Plates Work First-Half Of Dinner Shift
Dear Miss Manners: What is the purpose of chargers? Very pretty ones are displayed for sale in departments stores. Is there a rule for their use?
For many years, I thought these oversized plates were to remain on the table during the meal. Now I see hostesses remove them before the meal or after the salad course or, apparently, whenever they choose.
Gentle Reader: Oh, good, now we have china guest towels. Household items that serve no purpose except that of being dangled in front of guests who are not allowed to use them.
Miss Manners assures you that chargers, a k a service plates, do have a function in life. They work the first half of the dinner shift - not only greeting the diners, but serving as repositories for olive pits, soup plates or fish plates - before yielding their place to the dinner plates.
It is true that the dinner plates can manage without them, working the early shift and the main course as well, but service plates are decorative.
They should not presume on this, however. It’s nice to have pretty dinner partners, too, but one expects them to contribute more than their looks to the evening.
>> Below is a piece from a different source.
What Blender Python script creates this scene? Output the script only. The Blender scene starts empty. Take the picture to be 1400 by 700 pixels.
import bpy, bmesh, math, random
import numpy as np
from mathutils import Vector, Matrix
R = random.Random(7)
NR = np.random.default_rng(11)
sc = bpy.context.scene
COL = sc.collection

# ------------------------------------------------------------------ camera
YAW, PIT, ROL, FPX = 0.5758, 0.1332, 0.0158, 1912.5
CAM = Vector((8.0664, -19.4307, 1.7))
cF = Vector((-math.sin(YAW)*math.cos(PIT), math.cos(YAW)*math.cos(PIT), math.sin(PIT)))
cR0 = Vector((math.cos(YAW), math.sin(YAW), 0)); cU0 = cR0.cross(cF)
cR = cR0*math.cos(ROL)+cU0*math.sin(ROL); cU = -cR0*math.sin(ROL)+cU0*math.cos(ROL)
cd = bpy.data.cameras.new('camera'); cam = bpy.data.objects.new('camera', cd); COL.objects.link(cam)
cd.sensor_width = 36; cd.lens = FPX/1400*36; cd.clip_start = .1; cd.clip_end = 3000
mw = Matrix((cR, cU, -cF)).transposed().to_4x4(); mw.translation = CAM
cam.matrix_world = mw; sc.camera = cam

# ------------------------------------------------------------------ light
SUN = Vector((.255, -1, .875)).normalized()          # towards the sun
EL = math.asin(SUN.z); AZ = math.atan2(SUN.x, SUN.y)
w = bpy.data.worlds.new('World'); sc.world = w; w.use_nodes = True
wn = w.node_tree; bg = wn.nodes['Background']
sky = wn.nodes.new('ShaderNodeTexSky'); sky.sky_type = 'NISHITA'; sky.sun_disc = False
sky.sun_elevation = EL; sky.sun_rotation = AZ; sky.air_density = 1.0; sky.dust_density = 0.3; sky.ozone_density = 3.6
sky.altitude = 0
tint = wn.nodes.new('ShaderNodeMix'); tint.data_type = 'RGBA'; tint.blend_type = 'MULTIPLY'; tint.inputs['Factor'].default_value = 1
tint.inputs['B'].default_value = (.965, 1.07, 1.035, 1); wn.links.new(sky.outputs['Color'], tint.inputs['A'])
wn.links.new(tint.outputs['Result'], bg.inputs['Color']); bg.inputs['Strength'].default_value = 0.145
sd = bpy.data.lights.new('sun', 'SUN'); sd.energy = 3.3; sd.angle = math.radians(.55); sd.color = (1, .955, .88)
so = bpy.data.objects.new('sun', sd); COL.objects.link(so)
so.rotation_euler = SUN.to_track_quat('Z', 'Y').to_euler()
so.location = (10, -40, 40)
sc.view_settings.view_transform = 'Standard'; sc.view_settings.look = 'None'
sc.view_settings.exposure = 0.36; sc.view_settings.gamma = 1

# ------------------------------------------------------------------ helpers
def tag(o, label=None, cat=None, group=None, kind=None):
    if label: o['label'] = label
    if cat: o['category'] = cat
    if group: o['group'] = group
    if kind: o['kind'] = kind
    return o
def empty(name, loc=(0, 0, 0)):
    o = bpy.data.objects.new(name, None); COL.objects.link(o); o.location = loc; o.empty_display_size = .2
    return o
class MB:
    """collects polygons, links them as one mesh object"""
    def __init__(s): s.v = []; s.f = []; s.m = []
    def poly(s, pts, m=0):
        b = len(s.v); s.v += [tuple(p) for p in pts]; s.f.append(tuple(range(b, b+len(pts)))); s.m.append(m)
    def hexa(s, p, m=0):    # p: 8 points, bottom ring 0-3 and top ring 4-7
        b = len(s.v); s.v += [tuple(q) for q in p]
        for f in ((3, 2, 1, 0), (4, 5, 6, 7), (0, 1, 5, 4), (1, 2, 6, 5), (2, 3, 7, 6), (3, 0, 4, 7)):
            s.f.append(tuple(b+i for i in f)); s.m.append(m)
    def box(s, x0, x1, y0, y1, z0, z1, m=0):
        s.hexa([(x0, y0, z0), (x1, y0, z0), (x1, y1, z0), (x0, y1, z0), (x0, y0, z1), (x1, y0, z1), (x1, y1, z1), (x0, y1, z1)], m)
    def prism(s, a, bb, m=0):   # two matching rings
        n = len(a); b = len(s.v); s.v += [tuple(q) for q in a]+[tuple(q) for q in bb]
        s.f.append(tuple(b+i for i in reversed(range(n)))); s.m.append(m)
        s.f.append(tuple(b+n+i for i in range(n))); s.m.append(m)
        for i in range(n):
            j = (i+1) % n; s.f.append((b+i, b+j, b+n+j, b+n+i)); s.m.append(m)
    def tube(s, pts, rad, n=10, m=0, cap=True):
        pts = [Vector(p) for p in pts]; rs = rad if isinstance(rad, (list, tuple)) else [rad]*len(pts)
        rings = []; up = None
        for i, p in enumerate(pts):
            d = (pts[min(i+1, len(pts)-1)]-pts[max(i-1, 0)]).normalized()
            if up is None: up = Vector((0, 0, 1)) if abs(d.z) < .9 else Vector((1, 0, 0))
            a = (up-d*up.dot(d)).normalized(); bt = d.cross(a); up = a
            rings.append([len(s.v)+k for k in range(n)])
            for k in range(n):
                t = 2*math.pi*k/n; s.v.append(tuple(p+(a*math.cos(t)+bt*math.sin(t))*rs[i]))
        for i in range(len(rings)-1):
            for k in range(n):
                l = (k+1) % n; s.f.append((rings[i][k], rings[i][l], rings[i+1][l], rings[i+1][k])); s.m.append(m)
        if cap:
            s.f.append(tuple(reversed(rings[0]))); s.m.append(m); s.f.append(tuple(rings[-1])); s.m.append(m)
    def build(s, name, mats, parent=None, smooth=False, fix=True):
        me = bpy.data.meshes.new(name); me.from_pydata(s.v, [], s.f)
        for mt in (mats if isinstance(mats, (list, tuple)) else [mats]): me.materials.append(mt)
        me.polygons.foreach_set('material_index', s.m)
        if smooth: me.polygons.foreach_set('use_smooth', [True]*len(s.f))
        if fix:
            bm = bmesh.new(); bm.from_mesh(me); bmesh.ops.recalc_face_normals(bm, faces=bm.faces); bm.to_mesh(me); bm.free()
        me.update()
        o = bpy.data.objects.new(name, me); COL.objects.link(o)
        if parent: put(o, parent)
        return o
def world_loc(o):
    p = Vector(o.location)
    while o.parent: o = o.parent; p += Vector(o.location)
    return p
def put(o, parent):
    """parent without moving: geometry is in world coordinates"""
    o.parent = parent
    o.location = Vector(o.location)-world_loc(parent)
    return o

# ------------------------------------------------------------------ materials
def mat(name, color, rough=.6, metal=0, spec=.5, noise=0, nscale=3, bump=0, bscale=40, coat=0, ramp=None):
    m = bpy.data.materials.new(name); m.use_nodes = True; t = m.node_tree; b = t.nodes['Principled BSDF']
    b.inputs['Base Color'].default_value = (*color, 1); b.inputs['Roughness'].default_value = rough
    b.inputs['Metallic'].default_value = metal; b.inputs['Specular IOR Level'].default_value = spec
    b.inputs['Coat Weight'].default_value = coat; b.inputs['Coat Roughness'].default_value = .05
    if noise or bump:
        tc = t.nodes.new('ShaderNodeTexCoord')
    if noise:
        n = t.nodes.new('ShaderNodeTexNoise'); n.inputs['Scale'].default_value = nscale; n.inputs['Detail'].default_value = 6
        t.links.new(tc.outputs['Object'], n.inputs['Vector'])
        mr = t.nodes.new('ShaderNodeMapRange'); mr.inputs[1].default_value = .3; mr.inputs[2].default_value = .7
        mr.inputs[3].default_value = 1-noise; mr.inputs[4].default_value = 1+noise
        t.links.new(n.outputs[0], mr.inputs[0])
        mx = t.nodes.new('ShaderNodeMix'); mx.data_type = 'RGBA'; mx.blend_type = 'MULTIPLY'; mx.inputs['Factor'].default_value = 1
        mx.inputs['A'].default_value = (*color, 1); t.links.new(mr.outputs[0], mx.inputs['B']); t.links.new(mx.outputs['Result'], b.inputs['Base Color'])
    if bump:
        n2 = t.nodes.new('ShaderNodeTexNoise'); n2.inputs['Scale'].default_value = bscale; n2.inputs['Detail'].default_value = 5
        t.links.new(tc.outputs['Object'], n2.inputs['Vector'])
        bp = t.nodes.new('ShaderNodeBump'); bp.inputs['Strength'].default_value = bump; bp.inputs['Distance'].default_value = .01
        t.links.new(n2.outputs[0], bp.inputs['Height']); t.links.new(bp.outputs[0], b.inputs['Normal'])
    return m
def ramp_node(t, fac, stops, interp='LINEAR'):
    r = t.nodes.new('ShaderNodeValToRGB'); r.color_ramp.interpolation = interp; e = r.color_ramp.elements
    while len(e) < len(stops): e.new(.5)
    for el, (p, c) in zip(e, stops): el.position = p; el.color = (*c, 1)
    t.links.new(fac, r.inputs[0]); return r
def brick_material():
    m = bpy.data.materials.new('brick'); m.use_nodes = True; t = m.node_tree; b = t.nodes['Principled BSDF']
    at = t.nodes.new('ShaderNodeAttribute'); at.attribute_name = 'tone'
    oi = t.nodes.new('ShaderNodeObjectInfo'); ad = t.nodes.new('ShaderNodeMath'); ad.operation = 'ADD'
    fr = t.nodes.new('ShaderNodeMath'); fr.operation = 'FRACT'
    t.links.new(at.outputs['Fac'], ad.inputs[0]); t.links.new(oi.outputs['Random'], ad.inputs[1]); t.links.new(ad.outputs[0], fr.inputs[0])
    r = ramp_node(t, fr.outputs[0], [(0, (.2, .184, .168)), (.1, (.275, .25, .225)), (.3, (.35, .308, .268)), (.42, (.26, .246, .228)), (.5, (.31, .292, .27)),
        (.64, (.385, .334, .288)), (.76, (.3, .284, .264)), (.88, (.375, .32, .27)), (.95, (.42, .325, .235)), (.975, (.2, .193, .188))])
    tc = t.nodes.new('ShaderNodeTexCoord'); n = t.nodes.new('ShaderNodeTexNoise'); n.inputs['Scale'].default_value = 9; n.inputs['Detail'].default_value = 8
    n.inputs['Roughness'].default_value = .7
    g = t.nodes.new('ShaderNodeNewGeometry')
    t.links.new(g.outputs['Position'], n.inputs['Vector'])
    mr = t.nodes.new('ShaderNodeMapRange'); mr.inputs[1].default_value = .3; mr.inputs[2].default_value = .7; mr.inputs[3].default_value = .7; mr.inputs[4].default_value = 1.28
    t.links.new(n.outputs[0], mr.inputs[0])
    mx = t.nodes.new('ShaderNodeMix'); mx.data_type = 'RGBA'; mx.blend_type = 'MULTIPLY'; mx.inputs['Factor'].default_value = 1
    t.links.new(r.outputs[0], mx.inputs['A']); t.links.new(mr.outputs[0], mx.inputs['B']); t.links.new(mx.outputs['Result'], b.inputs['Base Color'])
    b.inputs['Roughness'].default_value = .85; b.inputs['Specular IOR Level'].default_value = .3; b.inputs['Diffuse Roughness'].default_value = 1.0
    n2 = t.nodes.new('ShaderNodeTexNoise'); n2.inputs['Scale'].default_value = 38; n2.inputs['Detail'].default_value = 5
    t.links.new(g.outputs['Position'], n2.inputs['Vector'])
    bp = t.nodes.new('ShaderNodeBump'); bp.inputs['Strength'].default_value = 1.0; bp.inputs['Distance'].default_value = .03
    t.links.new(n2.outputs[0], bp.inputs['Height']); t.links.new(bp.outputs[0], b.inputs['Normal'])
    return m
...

Dear Miss Manners: A teacher at my school has chosen to discuss inappropriate, disgusting topics during lunch while several teachers tried to eat. On one occasion, she talked about her illness with all the unappetizing details; on another, she discussed childbirth procedures that extinguished my appetite.
There is no other place for teachers to eat, and our lunch times, assigned by availability of supervision for students, cannot be changed. We do not have time to leave campus and go out for lunch. The table in our lunchroom is not large enough to move out of earshot. The nurse has recommended that we avoid eating in the classrooms for health reasons.
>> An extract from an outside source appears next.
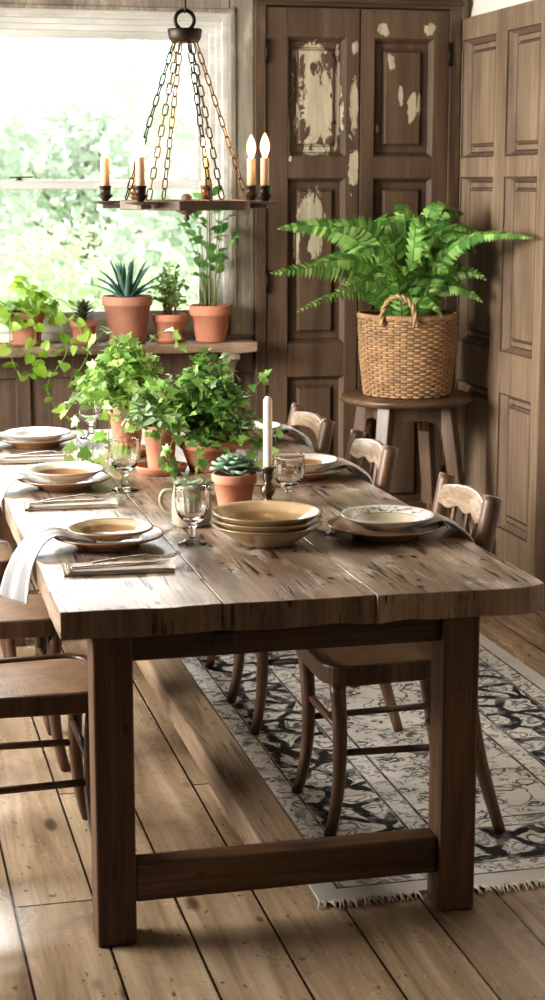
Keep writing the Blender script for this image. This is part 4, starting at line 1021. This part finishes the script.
# ------------------------------------------------------------------ chandelier
CX, CY, CZ = .895, 4.66, 1.555
ch = thing('chandelier', 'rustic iron candle chandelier with six electric candles hanging over the table', 'chandelier', (CX, CY, CZ), 0)
RR = .185
def ringpoly(r, k=6, ph=R(0)): return [(r*cos(ph + 2*pi*i/k), r*sin(ph + 2*pi*i/k)) for i in range(k)]
PH = R(14)
o_, i_ = ringpoly(RR+.012, 6, PH), ringpoly(RR-.022, 6, PH)
m = MB(); n = 6
vs = [(x,y,z) for z in (0,.026) for x,y in o_] + [(x,y,z) for z in (0,.026) for x,y in i_]
fs = []
for i in range(n):
    j = (i+1) % n; fs += [(i,j,n+j,n+i), (2*n+j,2*n+i,3*n+i,3*n+j), (n+i,n+j,3*n+j,3*n+i), (j,i,2*n+i,2*n+j)]
m.add(vs, fs)
for i in range(3):
    a = PH + pi*i/3; m.bar((cos(a)*(RR-.02), sin(a)*(RR-.02), .010), (-cos(a)*(RR-.02), -sin(a)*(RR-.02), .010), .018, .012)
m.build('ring_frame', M['rustring'], ch, .003)
m = MB(); m.lathe([(0,-.032),(.006,-.030),(.010,-.022),(.006,-.016),(.018,-.010),(.030,-.004),(.030,.018),(.024,.024),(.014,.028),(.016,.034),(.008,.042),(0,.044)], 24); m.build('hub', M['rustring'], ch)
CH = .445                                                       # canopy height above the ring
m = MB(); m.lathe([(0,0),(.036,0),(.043,.010),(.047,.032),(.045,.035),(.0,.035)], 36, (0,0,CH)); m.build('canopy_plate', M['iron'], ch)
def link(m, c, d, sidev, l, w, r):
    pts = []
    for k in range(16):
        a = 2*pi*k/16; x = cos(a)*w; y = sin(a)*w + (l if sin(a) > 0 else -l if sin(a) < 0 else 0)
        pts.append(c + sidev*x + d*y)
    m.tube(pts, r, 6, 0, True)
m = MB(); m.tube([(cos(2*pi*k/24)*.026, 0, CH+.058+sin(2*pi*k/24)*.026) for k in range(24)], .0052, 8, 0, True); m.build('top_ring', M['iron'], ch)
m = MB(); z = CH+.10; k = 0
while z < ZC - CZ - .02:
    link(m, Vector((0,0,z)), Vector((0,0,1)), Vector((1,0,0)) if k % 2 else Vector((0,1,0)), .012, .009, .0034); z += .036; k += 1
m.build('hanging_chain', M['iron'], ch)
for i in range(6):
    a = PH + pi*i/3 + R(28); top = Vector((cos(a)*.030, sin(a)*.030, CH)); bot = Vector((cos(a)*(RR-.018), sin(a)*(RR-.018), .028))
    d = (bot-top); L_ = d.length; d.normalize(); s1 = d.cross(Vector((-sin(a), cos(a), 0))).normalized(); s2 = Vector((-sin(a), cos(a), 0))
    m = MB(); N = 15; stp = L_/N
    for k in range(N):
        sv = (s2 + s1).normalized() if k % 2 else (s2 - s1*.6).normalized()
        link(m, top + d*(stp*(k+.5)), d, sv, stp*.31, .0070, .0020)
    m.build('chain', M['brass'] if i % 2 else M['iron'], ch)
bulbs = []
for i, deg in enumerate((-15, 34, 75, 131, 180, 237)):
    a = R(deg - 10.9); rr = RR + .036; c = (cos(a)*rr, sin(a)*rr, 0)
    m = MB(); m.bar((cos(a)*(RR-.005), sin(a)*(RR-.005), .010), (cos(a)*(rr+.008), sin(a)*(rr+.008), .010), .016, .012); arm = m.build('arm', M['rustring'], ch, .002)
    m = MB(); m.lathe([(0,.014),(.012,.015),(.038,.018),(.046,.022),(.0465,.024),(.038,.0215),(.012,.019),(0,.019)], 36, (c[0], c[1], 0)); m.build('drip_pan', M['rustring'], arm)
    m = MB(); m.lathe([(0,.019),(.008,.019),(.009,.026),(.021,.038),(.020,.040),(.0145,.042),(.0145,.058),(.0165,.060),(.0165,.064),(.014,.065),(0,.064)], 24, c); cu = m.build('candle_cup', M['brass'] if i in (2, 3) else M['iron'], arm)
    m = MB(); m.lathe([(0,.0645),(.0118,.0645),(.0118,.136),(.0108,.139),(0,.139)], 24, c); sv = m.build('candle_sleeve', M['sleeve'], ch)
    m = MB(); m.lathe([(.006,.139),(.0085,.146),(.0125,.158),(.0140,.168),(.0125,.180),(.0085,.192),(.0035,.202),(0,.206)], 20, c); m.build('bulb', M['bulb'], sv)
    bulbs.append((CX + c[0], CY + c[1], CZ + .17))

# ------------------------------------------------------------------ the garden outside
m = MB(); m.box(-14, 14, YB+.13, 40, -.9, -.8); struct(m.build('ground', M['lawn']))
def tree(name, label, cat, x, y, z0, h, w, nleaf, size, mat, seed, group, trunk=True):
    r_ = random.Random(seed); t = thing(name, label, cat, (x, y, z0), 0, group); m = MB()
    blobs = [(Vector((r_.gauss(0, w*.42), r_.gauss(0, w*.3), h*(.30 if trunk else .12) + h*.62*r_.random())), w*r_.uniform(.26, .5)) for _ in range(16)]
    for k in range(nleaf):
        c, br = r_.choice(blobs); v = Vector((r_.gauss(0,1), r_.gauss(0,1), r_.gauss(0,1))).normalized(); p = c + v*br*r_.uniform(.55, 1.05)
        d = (v + Vector((r_.uniform(-1,1), r_.uniform(-1,1), r_.uniform(-1,.3)))).normalized()
        s = d.cross(v + Vector((.1,.2,.3))).normalized(); sz = size*r_.uniform(.6, 1.3)
        m.add([p, p + d*sz*.5 + s*sz*.32, p + d*sz, p + d*sz*.5 - s*sz*.32], [(0,1,2,3)], 0)
    m.build('foliage', mat, t)
    if trunk:
        q = MB(); q.tube(spline([(0,0,0),(.05*w,0,h*.25),(-.04*w,.02,h*.5),(.03*w,0,h*.75)], 4), [w*.05*(1-.7*i/12) for i in range(13)], 8)
        for c, br in blobs[:7]: q.tube([(0,0,h*.28), c*.6 + Vector((0,0,h*.12)), c], [w*.025, w*.016, w*.008], 6)
        q.build('trunk', M['bark'], t)
G1, G2 = 'garden shrubs outside the window', 'hazy trees beyond the garden'
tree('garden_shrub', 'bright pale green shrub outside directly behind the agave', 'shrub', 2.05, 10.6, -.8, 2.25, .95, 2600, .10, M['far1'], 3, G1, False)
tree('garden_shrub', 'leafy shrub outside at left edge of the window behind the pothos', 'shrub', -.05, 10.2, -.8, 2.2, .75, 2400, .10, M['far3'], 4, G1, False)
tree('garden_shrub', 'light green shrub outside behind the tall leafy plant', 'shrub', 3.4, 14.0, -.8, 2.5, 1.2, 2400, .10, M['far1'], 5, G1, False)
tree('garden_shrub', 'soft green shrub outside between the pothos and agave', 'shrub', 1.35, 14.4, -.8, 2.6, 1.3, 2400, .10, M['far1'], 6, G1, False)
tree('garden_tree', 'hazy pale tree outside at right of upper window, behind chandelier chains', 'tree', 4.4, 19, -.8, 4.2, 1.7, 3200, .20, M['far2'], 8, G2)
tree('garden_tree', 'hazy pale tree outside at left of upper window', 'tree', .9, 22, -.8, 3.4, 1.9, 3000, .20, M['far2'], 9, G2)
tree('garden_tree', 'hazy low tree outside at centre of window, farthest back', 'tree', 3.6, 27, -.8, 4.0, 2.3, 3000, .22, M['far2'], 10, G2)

# ------------------------------------------------------------------ light, sky, camera
wd = bpy.data.worlds.new('overcast sky'); scene.world = wd; wd.use_nodes = True; nt = wd.node_tree; nt.nodes.clear()
out = nt.nodes.new('ShaderNodeOutputWorld'); bg = nt.nodes.new('ShaderNodeBackground'); tc = nt.nodes.new('ShaderNodeTexCoord'); sp = nt.nodes.new('ShaderNodeSeparateXYZ'); cr = nt.nodes.new('ShaderNodeValToRGB')
nt.links.new(tc.outputs['Generated'], sp.inputs[0]); nt.links.new(sp.outputs[2], cr.inputs[0]); nt.links.new(cr.outputs[0], bg.inputs[0]); nt.links.new(bg.outputs[0], out.inputs[0])
cr.color_ramp.elements[0].position = 0; cr.color_ramp.elements[0].color = (.80, .86, .82, 1); cr.color_ramp.elements[1].position = .25; cr.color_ramp.elements[1].color = (.97, .985, 1, 1)
bg.inputs[1].default_value = 2.9
def area(name, loc, target, sx, sy, power, col, spread=180):
    l = bpy.data.lights.new(name, 'AREA'); l.shape = 'RECTANGLE'; l.size = sx; l.size_y = sy; l.energy = power; l.color = col
    o = bpy.data.objects.new(name, l); COL.objects.link(o); o.location = loc
    l.spread = R(spread); o.rotation_euler = (Vector(target) - Vector(loc)).to_track_quat('-Z', 'Y').to_euler(); return o
area('daylight_left_window', (XL-.25, 4.9, 1.75), (1.6, 5.5, .8), 2.4, 1.4, 165, (1, .98, .955), 120)
area('daylight_back_window', (.6, YB+1.5, 3.4), (.9, 4.6, .5), 2.2, 1.6, 400, (.97, .98, 1))
area('added_fill_behind', (.2, -1.1, 2.5), (.9, 4.2, .6), 1.6, 1.0, 10, (1, .93, .84))  # added soft fill behind the camera, lifts the table legs and front
for i, b in enumerate(bulbs):
    l = bpy.data.lights.new('candle_glow', 'POINT'); l.energy = 1.2; l.color = (1, .6, .28); l.shadow_soft_size = .016; o = bpy.data.objects.new('candle_glow', l); COL.objects.link(o); o.location = (b[0], b[1], b[2]+.045)

cam = bpy.data.cameras.new('camera'); co = bpy.data.objects.new('camera', cam); COL.objects.link(co); scene.camera = co
co.location = (0, 0, 1.63); co.rotation_euler = (R(90 - 10.6), 0, R(-13.73))
cam.sensor_fit = 'VERTICAL'; cam.sensor_height = 36; cam.lens = 61.2; cam.clip_end = 200
cam.dof.use_dof = True; cam.dof.focus_distance = 4.6; cam.dof.aperture_fstop = 6.5
scene.view_settings.view_transform = 'Standard'; scene.view_settings.look = 'Medium High Contrast'; scene.view_settings.exposure = 0
try:
    scene.cycles.max_bounces = 10; scene.cycles.transparent_max_bounces = 12; scene.cycles.sample_clamp_indirect = 6; scene.cycles.use_denoising = True
except Exception: pass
When we try to change the subject, the teacher persists in providing unwelcome details better suited to a restroom or doctor’s office. I went to her privately and asked her not to mention any bodily functions or fluids while we ate. When she did it again, she told me I was too sensitive and needed help.
How can we make her stop without appearing to be rude?
Gentle Reader: Miss Manners is not suggesting that you learn manners from your students, but anyone who did that to them would produce shouts of “Eeeew,” accompanied by simulated retching and hurried departures from the table.
The grown-up equivalent is to say, “Oh, please, not at the table.” If it is then suggested that not enjoying listening to stories about other people’s innards is a psychological failing of yours, you may shorten the remark to a gentle, “Oh, puh-lease.”
Grown-ups, and especially high school teachers, ought to be immune to the “You’re another” defense.
Dear Miss Manners: My husband has a light gray tuxedo. I have not been able to figure out on what occasions he may use it.
Gentle Reader: When dining at home alone with you with the shades drawn. Miss Manners is afraid that in public, the one deviation allowed to gentlemen for their dinner jackets is a midnight blue that (they claim) appears blacker-than-black under artificial light.